The
officers of the French Child Protection Unit (CPU) take a lot of heat for investigating
low income immigrant families, but they have to go where the crimes are. However, they understandably chafe when top
brass runs interference for a well-heeled suspect. It will be one of many challenges facing a
reasonably diverse CPU squad in Maïwenn’s Polisse
(trailer
here), which
opens this Friday at the IFC Center.
The
CPU cops are like a family. They work
hard and play hard together as a unit.
They truly get on quite well, except when they don’t. Typically, the tensions that arise are
between partners. Familiarity does
that. Recently, they have welcomed an
outsider into their midst: Melissa, a photographer documenting their work as
part of an Interior Ministry PR offensive.
They get along with her too, especially the mostly separated Fred, the
department’s bleeding heart hothead.
Based
on real Parisian cases, Polisse (a deliberately
childlike misspelling) is largely episodic, introducing many of investigations,
but never following any all the way through, Law & Order style. Some
are decidedly politically incorrect, such as the case of the Muslim father who
believes his religion supersedes any secular laws regarding child welfare or
the wholesale removal of Romany children from their caravan.

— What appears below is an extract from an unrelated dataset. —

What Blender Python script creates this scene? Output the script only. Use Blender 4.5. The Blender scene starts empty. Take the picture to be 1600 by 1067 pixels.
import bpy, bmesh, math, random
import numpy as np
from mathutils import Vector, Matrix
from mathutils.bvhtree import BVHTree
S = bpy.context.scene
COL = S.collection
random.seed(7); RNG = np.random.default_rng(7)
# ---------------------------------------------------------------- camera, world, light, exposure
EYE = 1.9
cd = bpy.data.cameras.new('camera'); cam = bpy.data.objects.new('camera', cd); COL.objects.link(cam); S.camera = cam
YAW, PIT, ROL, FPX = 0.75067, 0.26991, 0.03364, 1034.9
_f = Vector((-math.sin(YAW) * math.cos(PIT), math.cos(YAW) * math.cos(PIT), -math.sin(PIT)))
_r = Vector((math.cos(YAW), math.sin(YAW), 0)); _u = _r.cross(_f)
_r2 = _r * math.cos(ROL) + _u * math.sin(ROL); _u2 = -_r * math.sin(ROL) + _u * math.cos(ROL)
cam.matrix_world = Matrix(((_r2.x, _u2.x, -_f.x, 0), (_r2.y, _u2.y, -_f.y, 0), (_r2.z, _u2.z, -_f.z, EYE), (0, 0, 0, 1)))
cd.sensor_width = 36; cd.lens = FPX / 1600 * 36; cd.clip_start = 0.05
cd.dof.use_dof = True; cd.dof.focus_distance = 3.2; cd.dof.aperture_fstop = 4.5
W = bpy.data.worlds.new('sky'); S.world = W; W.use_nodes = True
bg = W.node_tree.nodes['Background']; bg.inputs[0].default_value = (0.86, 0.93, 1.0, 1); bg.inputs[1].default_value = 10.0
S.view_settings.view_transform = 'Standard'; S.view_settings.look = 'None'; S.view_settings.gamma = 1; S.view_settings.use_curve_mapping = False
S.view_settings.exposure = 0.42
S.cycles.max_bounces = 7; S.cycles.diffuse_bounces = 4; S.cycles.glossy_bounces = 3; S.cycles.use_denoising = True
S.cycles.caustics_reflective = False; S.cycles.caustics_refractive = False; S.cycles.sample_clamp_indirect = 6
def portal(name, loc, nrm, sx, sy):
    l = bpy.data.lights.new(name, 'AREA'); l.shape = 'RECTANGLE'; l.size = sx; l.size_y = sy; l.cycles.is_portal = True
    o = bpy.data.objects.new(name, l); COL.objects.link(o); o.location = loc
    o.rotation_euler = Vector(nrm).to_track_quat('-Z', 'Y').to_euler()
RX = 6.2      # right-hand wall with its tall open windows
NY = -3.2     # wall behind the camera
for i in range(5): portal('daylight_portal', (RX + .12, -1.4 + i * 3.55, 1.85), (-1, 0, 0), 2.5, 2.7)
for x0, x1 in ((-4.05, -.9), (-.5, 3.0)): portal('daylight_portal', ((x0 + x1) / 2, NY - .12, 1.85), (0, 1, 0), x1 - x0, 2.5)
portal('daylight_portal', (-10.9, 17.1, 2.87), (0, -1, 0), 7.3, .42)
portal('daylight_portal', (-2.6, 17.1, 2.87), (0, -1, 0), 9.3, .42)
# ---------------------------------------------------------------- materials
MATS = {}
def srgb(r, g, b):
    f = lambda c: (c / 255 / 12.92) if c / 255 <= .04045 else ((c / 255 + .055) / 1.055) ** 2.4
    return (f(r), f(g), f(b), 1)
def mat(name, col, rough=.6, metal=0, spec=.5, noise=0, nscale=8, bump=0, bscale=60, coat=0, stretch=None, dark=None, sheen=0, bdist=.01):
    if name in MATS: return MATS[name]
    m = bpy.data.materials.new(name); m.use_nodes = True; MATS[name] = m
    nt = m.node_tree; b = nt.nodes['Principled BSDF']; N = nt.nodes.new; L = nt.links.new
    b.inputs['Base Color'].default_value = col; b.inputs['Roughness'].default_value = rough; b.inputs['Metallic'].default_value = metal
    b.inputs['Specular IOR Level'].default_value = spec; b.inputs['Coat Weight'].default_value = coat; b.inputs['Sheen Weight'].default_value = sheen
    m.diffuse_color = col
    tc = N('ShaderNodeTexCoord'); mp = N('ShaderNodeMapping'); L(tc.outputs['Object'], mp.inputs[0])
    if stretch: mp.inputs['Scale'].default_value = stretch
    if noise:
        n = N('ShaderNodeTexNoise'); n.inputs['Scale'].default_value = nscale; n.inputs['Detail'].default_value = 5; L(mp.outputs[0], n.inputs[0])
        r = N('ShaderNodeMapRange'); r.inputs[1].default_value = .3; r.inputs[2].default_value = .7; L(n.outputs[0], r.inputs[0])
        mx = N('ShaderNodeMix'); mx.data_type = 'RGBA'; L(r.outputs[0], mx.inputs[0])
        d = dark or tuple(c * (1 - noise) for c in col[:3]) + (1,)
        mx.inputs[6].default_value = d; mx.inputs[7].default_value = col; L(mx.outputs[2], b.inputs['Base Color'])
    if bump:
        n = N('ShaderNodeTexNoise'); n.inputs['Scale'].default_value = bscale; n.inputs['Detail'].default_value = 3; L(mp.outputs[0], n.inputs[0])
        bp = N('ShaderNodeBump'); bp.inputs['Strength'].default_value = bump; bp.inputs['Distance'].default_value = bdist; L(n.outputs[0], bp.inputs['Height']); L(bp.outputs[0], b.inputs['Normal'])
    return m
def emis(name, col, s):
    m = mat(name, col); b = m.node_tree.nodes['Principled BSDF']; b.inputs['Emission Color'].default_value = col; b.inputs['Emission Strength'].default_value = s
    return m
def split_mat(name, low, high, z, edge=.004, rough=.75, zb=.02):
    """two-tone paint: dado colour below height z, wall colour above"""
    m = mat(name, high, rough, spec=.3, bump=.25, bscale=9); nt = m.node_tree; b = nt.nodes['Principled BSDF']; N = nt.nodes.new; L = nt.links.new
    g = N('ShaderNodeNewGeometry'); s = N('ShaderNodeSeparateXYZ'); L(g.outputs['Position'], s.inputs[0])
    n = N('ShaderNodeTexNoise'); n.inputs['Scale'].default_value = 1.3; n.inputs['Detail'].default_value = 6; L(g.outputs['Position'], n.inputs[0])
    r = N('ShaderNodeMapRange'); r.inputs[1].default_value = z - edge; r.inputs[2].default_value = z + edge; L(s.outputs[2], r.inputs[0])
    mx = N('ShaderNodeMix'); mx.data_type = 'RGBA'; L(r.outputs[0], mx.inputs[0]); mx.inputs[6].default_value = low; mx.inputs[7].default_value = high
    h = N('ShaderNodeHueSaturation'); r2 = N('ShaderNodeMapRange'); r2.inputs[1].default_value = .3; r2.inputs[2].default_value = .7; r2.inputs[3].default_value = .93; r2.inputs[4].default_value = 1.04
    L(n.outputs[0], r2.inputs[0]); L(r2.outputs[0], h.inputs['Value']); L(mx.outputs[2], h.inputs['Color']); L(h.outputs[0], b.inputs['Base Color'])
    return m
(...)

In contrast, the pursuit of the powerfully
connected de la Faublaise and Fred’s desperate attempt to find shelter for an
immigrant mother and her child are far safer cinematic terrain.
Polisse boasts several
powerful scenes, as when a Muslim officer loses her cool with said
co-religionist father. Yet, it is just
as often wildly off-pitch, most glaringly so when several of the CPU officers
find themselves snickering at an uneducated minor, who essentially submitted for
the sake of a smart phone. The scenes of
Fred and Melissa’s warm and fuzzy cross-cultural romance are also total energy
drains. However, it ends with a bracing
but not inappropriate conclusion, giving the audience a nice kick on the way
out.
When
on job, Joeystarr (a.k.a. Joey Starr, the French rapper and the director’s
significant other) is ferociously intense as Fred. Oddly though, his on-screen chemistry with Maïwenn’s
Melissa is decidedly flat. There are
several very distinctive supporting turns, particularly from Karin Viard,
Marina Foïs, and Naidra Ayadi. Still,
the large cast is arguably too large, with several coppers making little
impression beyond being the pregnant one or such like.